Я появлялась на съемках, только когда приглашал Говорухин. «Белый взрыв» об альпинистах, противостоявших фашистской дивизии «Эдельвейс» во время Великой Отечественной войны, Слава снимал в Приэльбрусье. Нас с монтажером Валей Олейник он взял с собой, мы собирали отснятый материал. На съемочную площадку в горах группу доставляли на вертолете, канатная дорога доходила до полпути, а дальше к месту съемок вел сложный альпинистский маршрут.
И однажды Слава предложил: «Девчонки, сегодня полетите с нами, посмотрите на красоту неземную».
Первая партия отправилась в горы, а я с Валей и Сережей Никоненко осталась ждать на вертолетной площадке. Прошел час, вертолет за нами так и не вернулся. Два, три часа — связи с группой нет, мы не можем ничего понять. Ждем, все на нервах. Прошло часов пять, и вдруг видим — с горы бежит оператор. По лицу стекает кровь, он явно не в себе и только орет: «В живых никого не осталось! Все погибли! Вертолет разбился!»
У меня подкосились ноги. Но слез, истерики не было. Команда спасателей собралась довольно быстро и отправилась в горы. Но и мы не могли сидеть на месте. Вместе с Валей и Сережей поднялись по канатной дороге. Наверху лежал огромный валун.

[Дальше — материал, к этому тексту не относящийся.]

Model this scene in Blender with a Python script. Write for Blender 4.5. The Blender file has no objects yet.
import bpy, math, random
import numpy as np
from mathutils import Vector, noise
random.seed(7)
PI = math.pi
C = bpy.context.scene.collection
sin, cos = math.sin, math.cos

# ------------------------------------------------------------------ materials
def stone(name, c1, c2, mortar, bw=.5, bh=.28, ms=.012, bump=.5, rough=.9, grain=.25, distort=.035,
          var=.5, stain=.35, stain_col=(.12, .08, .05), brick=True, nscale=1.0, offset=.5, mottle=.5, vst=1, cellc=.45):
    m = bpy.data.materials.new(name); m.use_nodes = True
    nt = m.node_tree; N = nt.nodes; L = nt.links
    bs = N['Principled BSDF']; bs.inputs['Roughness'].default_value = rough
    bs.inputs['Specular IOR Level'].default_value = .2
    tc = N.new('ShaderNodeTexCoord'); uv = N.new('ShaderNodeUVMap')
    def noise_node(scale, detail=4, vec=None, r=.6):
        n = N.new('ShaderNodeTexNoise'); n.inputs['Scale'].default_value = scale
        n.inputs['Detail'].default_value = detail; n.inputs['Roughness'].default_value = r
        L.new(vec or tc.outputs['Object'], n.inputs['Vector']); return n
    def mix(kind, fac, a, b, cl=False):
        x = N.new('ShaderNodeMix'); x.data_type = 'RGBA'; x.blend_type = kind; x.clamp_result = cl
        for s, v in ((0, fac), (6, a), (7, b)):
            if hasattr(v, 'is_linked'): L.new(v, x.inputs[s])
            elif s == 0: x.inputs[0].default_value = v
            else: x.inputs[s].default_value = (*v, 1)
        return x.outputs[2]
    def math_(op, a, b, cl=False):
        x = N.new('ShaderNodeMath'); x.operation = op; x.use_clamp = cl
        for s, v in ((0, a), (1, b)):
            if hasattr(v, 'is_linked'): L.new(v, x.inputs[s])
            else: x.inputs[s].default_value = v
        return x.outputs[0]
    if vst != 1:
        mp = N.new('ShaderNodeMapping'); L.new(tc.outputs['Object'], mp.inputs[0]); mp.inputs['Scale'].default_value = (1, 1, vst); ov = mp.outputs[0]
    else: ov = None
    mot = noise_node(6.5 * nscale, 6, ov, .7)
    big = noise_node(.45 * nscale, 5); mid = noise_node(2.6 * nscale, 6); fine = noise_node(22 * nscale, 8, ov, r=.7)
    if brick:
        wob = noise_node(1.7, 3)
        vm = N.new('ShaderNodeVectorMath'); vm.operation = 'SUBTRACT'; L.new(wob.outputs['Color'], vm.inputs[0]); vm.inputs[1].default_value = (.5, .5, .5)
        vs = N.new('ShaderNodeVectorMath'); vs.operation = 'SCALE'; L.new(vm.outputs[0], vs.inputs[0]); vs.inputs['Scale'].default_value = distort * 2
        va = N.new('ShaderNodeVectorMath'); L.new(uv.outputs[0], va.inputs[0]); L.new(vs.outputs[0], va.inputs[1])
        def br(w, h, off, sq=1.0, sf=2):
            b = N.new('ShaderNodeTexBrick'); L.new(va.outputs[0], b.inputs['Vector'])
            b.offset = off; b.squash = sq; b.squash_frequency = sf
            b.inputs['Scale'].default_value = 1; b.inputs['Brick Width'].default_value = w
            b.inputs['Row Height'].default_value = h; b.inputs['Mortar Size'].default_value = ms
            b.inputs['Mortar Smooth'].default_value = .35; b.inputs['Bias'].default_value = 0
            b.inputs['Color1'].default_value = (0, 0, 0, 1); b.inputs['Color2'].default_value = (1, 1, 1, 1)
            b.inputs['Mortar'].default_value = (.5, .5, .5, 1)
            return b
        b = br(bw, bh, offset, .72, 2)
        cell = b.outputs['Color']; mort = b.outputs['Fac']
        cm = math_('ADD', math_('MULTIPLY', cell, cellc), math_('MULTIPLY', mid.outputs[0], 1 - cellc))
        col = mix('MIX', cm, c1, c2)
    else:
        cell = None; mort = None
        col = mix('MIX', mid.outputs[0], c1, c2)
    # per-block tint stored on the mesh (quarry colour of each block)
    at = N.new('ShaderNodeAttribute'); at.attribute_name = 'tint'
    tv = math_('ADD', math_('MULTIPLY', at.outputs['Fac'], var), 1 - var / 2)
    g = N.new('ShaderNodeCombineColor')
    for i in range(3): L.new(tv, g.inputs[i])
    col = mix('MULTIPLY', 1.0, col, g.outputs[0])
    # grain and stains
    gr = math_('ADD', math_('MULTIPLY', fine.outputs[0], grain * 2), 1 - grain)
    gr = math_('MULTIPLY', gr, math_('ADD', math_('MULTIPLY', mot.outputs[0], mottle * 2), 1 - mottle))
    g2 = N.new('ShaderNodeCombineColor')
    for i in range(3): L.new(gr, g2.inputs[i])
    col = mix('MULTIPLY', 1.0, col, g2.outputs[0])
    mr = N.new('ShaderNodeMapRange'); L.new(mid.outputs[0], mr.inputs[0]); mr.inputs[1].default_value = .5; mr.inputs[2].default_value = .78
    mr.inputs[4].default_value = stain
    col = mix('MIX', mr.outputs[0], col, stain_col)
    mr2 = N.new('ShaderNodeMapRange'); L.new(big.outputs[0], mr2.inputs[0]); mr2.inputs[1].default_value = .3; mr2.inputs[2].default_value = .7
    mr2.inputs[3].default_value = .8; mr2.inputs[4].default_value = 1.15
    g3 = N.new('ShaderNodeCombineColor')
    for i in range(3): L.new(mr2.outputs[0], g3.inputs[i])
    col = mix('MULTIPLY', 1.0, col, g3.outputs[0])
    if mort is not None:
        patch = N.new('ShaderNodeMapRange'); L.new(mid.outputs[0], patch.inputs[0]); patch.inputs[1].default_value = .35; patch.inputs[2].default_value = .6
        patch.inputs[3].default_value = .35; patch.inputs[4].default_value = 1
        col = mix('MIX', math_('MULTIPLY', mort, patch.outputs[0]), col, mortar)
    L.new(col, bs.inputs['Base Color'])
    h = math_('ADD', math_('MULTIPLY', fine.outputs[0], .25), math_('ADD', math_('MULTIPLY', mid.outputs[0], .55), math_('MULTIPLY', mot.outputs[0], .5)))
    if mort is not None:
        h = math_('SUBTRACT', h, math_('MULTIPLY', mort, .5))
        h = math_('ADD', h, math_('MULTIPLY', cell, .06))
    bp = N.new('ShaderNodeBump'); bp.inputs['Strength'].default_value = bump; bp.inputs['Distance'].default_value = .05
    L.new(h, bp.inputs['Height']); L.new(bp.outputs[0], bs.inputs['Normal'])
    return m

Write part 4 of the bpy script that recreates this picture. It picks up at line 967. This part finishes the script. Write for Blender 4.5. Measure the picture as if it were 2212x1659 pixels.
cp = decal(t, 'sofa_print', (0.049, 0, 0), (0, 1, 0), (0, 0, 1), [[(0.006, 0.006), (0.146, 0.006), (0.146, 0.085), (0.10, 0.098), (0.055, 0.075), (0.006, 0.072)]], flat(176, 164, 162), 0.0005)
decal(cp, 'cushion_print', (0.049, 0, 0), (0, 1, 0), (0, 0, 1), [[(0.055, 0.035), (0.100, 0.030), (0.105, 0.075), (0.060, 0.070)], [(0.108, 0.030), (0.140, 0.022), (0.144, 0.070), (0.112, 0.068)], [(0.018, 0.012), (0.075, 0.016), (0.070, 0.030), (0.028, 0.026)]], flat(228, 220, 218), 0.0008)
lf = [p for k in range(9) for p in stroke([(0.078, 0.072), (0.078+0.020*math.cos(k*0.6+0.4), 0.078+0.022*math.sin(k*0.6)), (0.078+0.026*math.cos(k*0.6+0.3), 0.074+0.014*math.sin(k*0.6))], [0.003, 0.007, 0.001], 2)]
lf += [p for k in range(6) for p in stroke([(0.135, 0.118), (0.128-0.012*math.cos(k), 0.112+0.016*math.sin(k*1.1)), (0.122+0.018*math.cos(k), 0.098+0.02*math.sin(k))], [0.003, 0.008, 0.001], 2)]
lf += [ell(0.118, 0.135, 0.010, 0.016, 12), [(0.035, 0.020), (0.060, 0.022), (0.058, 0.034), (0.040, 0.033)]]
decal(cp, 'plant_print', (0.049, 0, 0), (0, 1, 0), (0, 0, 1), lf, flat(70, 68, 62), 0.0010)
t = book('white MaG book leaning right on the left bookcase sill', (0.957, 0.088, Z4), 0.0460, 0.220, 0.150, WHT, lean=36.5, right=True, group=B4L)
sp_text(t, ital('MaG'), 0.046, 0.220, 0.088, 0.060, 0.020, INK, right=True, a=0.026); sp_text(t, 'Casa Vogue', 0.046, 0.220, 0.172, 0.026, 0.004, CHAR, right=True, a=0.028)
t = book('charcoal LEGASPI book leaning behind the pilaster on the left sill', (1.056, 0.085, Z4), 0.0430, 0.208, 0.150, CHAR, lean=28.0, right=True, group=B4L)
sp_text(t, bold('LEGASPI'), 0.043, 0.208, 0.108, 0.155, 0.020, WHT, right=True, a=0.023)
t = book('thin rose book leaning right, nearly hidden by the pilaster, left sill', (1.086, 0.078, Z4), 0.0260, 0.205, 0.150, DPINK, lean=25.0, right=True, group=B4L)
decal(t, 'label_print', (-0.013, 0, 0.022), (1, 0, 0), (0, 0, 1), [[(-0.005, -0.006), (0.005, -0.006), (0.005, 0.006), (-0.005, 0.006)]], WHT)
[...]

Первым, кого увидели, был актер Бухути Закариадзе. Он сидел на камне, одетый для съемок в национальный костюм, и плакал. Сцена снималась неподалеку от канатки, и он не полетел с группой. Ему объявили, что Слава погиб, а Закариадзе его очень любил.
Не знаю, почему и там сдержалась. В висках стучало лишь одно: пока ты не видела мужа мертвым, он жив.
— Пойдемте с нами, — предложили мы Бухути.
— Я старик, не смогу туда добраться.
И мы отправились в горы с Валей и Сережей, нам показали приблизительное направление. Горный хребет преодолевали около двух часов. Когда до перевала, за которым лежало то самое ущелье, где разбился вертолет, оставалось метров тридцать, мои ноги налились тяжестью.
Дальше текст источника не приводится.